It is a possibility that you don't sit around the dining room table and discuss the 1942 US Supreme Court decision, Wickard v. Filburn... but maybe it is a conversation worth taking a hack at. Here is why...
After World War I, the agricultural South suffered major blows. The tariffs increased for overseas exporting, Germany was stuck dealing with the reparations from the war, Russian communism defected any outside products and competition, and Italy closed its markets. President FDR saw the strife in the agricultural regions of America and sought to change things. Executive and legislative branches of the US government passed the Agricultural Adjustment Act of 1933. The act included an acreage allotment of farming land and the amount of crop harvested on those acres. The legislation was further amended in '38, instituting if you went over the quota you were subject to an increased penalty. This new piece of legislation, seeking to put constraints on the production of agriculture, let the door fly open for a governmental invasion to private businesses. Basically this act said the government can regulate all agricultural production on YOUR PRIVATE land.

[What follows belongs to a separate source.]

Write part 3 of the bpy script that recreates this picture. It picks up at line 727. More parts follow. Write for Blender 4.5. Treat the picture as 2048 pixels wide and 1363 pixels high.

So a farmer from Ohio, Filburn, filed suit against the penalty fines he was being forced to pay through the amended act. His case reached the Supreme Court where the question of whether the government's interference was within the Commerce Clause. Filburn also attacked the act on its constitutionality because it penalized him for using the excess wheat to feed his farm animals. The usage of wheat as feed for a stock complicated the matter. So mainly the crop, wheat, that Filburn harvested above his acreage allotment was not intentionalized for interstate commerce, so should the government still have the right to penalize him for growing enough wheat to feed his stock, thus controlling THE TOTAL supply of wheat? Filburn argued that, "the government's approach to the Commerce Clause would not only effectually approach a centralized government but could eventually lead to absolutism by successive nullifications of all Constitutional limitations."
So here is what the USSC decided .... that the legislation was meant to control the price of wheat by sustaining or increasing the demand by limiting the supply...hmm... Filburn's contribution to the demand for wheat is not enough to "remove him from the scope of federal regulation where, as here, his contribution, taken together what that of many others, is similarly situated." To sum it all up, the USSC used its gavel to hammer down the message that the power of Congress to regulate commodities, their prices, etc could no longer be questioned. Thus the Filburn principle was born.
So now in a modern world, we are faced with the strengthening of governmental regulations and red tape that force companies and small town Americans to spend countless dollars to not be penalized. Is this fair? The Warren and Burger Courts installed further action for protecting the Commerce Clause. It seems as if Congress wants anything passed they can just fall on the backs of the trusty commerce clause.